### Task prompt
Every line holding the string "script" should be gathered.

==== Listed records

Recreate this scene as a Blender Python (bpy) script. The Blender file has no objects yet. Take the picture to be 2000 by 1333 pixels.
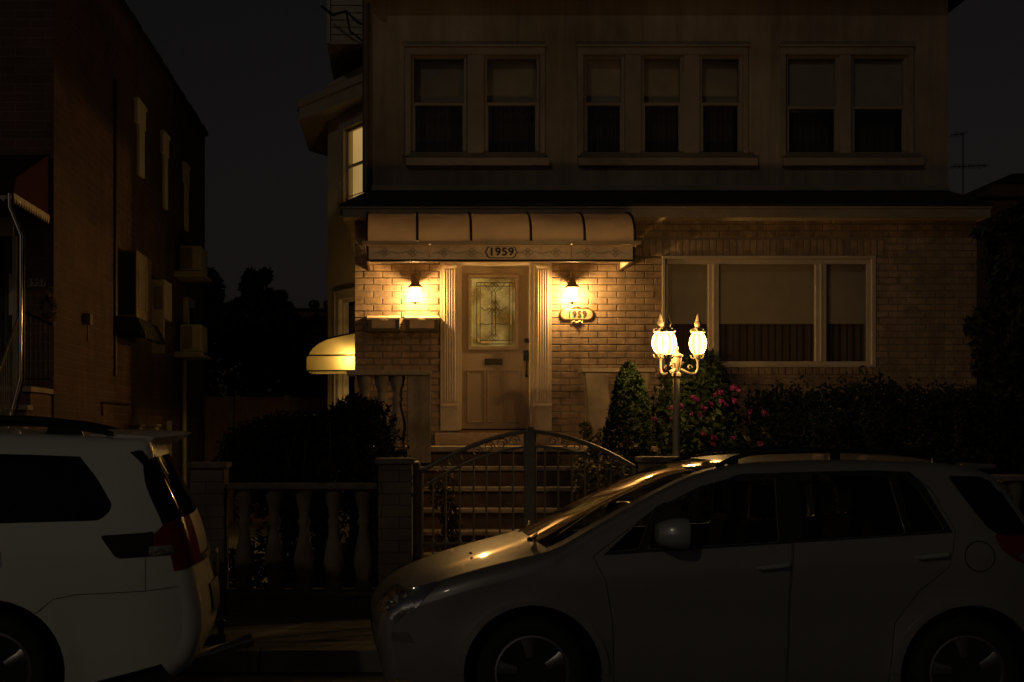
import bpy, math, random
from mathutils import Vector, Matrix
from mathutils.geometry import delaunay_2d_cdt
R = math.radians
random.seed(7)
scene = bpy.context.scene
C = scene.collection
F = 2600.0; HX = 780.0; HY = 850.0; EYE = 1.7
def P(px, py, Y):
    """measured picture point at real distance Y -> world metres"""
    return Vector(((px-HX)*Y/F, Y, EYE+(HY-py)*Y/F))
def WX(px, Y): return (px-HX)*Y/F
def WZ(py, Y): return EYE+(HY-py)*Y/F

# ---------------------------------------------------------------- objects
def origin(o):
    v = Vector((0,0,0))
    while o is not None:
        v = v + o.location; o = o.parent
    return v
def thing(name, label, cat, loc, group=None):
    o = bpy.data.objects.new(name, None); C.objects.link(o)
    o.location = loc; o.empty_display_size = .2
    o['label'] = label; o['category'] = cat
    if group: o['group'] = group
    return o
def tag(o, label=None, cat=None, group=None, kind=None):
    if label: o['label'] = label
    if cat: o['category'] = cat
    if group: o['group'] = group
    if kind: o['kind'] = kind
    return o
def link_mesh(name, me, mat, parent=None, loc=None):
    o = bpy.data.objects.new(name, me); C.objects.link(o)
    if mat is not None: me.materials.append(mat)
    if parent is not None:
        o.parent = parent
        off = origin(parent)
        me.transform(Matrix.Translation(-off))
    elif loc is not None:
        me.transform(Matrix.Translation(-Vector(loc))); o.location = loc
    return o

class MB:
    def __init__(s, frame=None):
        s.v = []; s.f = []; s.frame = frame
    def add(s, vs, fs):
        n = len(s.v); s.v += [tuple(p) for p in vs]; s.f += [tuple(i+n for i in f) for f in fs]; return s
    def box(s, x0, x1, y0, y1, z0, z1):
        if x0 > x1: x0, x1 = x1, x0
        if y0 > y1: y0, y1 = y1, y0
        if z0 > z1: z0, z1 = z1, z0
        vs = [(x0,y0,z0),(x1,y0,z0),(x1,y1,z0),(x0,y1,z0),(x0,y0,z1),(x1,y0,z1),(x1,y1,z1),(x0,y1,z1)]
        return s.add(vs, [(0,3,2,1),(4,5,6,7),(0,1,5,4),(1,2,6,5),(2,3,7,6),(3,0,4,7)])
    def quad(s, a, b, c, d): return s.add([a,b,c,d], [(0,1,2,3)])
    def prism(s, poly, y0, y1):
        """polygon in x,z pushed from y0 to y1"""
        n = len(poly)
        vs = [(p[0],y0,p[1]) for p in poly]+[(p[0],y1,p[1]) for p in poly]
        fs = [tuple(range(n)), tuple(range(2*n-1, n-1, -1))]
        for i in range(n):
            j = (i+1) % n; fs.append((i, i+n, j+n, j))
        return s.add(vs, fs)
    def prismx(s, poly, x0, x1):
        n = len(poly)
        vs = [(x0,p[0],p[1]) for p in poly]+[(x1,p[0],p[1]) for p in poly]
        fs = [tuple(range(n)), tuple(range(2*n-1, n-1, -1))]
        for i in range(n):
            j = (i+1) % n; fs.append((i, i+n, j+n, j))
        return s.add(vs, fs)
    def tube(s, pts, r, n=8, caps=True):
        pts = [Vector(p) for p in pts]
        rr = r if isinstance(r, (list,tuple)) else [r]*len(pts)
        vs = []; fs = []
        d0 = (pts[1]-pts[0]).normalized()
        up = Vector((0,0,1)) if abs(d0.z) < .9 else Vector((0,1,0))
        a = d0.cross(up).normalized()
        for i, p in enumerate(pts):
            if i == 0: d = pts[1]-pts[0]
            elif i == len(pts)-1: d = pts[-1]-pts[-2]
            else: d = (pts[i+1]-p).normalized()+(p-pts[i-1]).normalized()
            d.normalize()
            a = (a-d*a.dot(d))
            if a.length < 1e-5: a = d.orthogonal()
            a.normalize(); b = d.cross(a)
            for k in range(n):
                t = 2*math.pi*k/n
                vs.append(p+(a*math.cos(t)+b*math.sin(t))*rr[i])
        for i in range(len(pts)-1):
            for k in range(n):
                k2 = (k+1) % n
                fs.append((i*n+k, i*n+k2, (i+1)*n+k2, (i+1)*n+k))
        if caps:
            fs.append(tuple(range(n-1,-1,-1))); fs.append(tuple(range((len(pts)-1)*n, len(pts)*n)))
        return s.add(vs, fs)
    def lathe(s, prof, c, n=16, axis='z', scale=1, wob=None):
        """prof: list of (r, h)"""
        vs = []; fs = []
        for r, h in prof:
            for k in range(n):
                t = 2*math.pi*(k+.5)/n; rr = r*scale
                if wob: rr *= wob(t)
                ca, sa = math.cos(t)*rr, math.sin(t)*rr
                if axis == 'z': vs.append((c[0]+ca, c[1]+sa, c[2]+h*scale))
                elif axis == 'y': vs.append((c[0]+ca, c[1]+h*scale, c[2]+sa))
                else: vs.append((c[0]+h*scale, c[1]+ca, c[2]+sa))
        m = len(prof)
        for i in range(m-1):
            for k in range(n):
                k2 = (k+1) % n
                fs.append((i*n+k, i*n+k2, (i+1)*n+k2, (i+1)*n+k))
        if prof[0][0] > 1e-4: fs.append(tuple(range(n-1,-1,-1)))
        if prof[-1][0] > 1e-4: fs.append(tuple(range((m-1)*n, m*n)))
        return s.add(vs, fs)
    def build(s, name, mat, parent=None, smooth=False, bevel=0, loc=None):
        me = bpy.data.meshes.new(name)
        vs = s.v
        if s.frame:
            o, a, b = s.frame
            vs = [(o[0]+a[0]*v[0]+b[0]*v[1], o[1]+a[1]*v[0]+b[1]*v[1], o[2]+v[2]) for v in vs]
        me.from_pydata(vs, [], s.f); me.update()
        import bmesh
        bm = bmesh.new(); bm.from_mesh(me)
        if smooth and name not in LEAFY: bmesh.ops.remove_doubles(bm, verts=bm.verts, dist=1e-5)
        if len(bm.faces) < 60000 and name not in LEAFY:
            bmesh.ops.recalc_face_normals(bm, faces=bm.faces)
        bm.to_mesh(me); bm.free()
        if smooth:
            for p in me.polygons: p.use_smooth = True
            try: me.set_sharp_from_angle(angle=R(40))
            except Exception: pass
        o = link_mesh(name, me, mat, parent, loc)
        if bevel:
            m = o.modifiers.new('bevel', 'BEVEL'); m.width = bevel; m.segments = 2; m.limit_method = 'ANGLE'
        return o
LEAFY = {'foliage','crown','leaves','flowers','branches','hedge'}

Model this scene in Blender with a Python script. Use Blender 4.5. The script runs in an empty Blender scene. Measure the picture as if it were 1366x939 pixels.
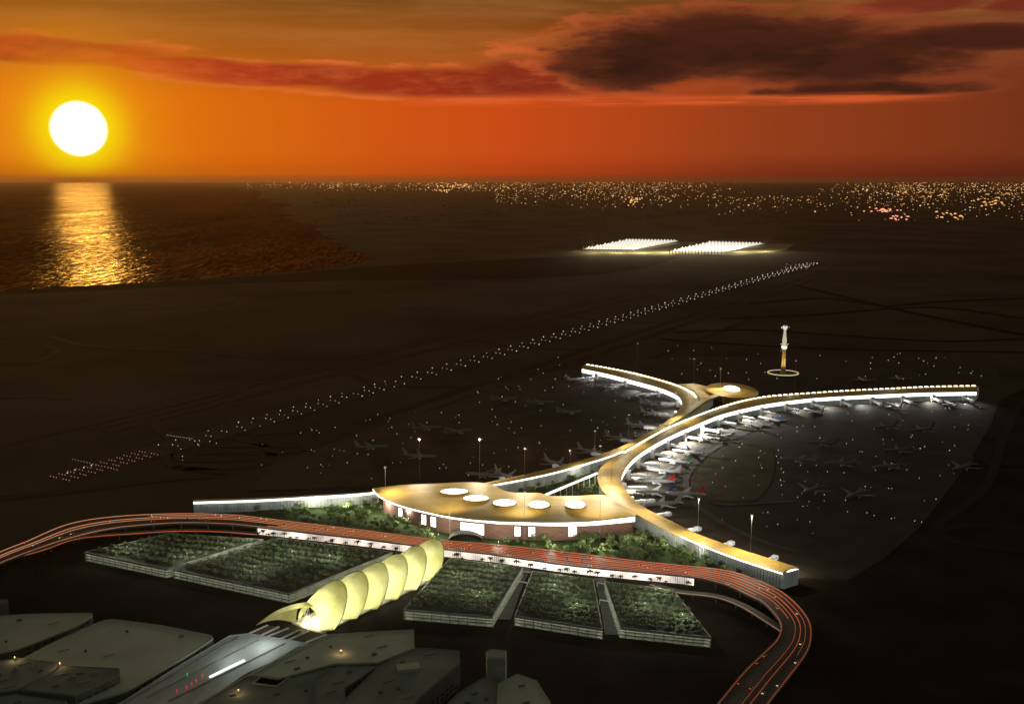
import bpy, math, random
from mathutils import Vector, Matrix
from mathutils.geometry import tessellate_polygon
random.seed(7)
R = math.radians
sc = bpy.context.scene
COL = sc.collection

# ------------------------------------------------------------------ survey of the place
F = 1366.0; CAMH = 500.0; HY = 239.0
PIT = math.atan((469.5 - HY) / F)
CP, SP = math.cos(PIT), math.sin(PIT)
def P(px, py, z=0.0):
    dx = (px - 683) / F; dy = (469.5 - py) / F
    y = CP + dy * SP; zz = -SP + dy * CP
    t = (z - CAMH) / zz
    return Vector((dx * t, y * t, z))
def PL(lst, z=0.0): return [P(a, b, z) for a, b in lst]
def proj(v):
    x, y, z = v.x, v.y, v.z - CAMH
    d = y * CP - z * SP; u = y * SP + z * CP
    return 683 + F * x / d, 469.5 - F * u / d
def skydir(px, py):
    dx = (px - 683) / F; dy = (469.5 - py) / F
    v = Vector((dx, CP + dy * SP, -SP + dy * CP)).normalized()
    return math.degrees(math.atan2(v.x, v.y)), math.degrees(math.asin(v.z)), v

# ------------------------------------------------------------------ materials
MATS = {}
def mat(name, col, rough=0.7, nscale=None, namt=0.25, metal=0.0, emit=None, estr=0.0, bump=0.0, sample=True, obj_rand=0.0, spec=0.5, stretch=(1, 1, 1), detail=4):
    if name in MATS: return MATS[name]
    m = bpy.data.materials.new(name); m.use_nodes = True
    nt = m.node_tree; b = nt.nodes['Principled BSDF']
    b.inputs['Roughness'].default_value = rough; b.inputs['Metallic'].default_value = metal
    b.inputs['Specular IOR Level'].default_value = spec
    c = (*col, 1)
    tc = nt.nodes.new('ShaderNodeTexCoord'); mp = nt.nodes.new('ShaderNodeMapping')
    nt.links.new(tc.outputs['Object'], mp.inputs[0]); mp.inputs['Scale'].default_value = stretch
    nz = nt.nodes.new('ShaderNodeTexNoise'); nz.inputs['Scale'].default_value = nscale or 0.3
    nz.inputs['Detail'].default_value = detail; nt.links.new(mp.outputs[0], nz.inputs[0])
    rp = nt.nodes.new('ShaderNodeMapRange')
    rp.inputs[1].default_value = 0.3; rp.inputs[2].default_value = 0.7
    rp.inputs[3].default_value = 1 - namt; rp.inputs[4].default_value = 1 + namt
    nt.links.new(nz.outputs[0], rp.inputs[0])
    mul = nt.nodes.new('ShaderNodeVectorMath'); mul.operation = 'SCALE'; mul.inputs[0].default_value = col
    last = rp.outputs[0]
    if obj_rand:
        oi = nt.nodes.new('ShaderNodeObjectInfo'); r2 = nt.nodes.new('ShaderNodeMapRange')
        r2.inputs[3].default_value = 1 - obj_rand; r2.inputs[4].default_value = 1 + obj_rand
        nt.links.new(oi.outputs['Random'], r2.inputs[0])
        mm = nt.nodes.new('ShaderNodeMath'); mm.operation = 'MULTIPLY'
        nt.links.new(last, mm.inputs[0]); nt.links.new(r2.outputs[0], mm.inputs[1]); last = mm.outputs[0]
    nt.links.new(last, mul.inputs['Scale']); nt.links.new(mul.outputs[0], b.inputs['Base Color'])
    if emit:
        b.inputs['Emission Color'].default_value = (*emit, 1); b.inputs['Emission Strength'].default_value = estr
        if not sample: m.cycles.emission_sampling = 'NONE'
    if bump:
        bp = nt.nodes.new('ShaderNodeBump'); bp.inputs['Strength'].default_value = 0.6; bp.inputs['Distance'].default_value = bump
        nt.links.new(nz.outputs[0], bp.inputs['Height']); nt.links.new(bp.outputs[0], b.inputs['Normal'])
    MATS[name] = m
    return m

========

### Result of the exercise
Recreate this scene as a Blender Python (bpy) script. The Blender file has no objects yet. Take the picture to be 2000 by 1333 pixels.
Model this scene in Blender with a Python script. Use Blender 4.5. The script runs in an empty Blender scene. Measure the picture as if it were 1366x939 pixels.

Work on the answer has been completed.